Friday 26 July 2013

Pacific Rim


I knew the basics before going in, and I know the ancestry, but I'd avoided a lot of the preview titbits out there and came to the film lukewarm, if not cold. So although my expectations weren't heightened and I was aware that everything about Pacific Rim screams BIG. DUMB. BLOCKBUSTER. I couldn't help but be disappointed.

The film is awash with vague stereotyping, from the corn-fed beefcake hunk central role to the 80s stylings of the Russian robot team to the crazed mugging of the science-nerd comic relief roles - the stiff-legged English eccentric and the NHS specs and tats neo-nerd chic geek. The bland characterisation brings unfortunate comparisons with the mess of the Transformers films, and although the effects are impressive, with a lot of massive robot fetishisation and wrestling moves on a macro scale, it sometimes feels like the foley editing is trying to bear the weight of conveying the scale of the clashes as it pummels your ears with bombastic intensity, every connection of robot fist into monster face is rammed home via your eardrums.

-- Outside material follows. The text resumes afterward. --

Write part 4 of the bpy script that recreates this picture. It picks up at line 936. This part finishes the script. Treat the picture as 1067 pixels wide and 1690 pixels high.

Still, if you're making the action the main focus and barely bothering to breathe life into the characters (besides a nice Ron Perlman cameo) why make what screams to be a 90 minute picture stretch out further than 2 hours?

Knowing it's unashamedly a blockbuster helps ignore any quibbles with the details (why robots rather than sub-orbital weapons platforms? Why have pilots physically in the machines at all when drones are a present-day reality?), but it is hard to ignore the genre past - Japan has been churning out massive robot tales for decades, both in live action and animated forms, in the spheres of TV and movies, and in doing so they've managed to get a bit more interest and subtlety out of building sized robots hitting monsters than Pacific Rim ever bothers trying.
The fact that it touches on so little after so long a running time renders it boring, a charge that so far hasn't been levelled at anything Del Toro has directed, however flawed.
I also hear much is made of the monster design, but you only have to look back through Del Toro's past work to find a lot more invention.

It wasn't completely awful, though, Perlman is enjoyable as ever, Idris Elba does well and is happily allowed to be English, the opening exposition sequence is quite good and reminded me of similar elements in Monsters and District 9.

But not good, no. Oh, and the 3D seemed completely pointless.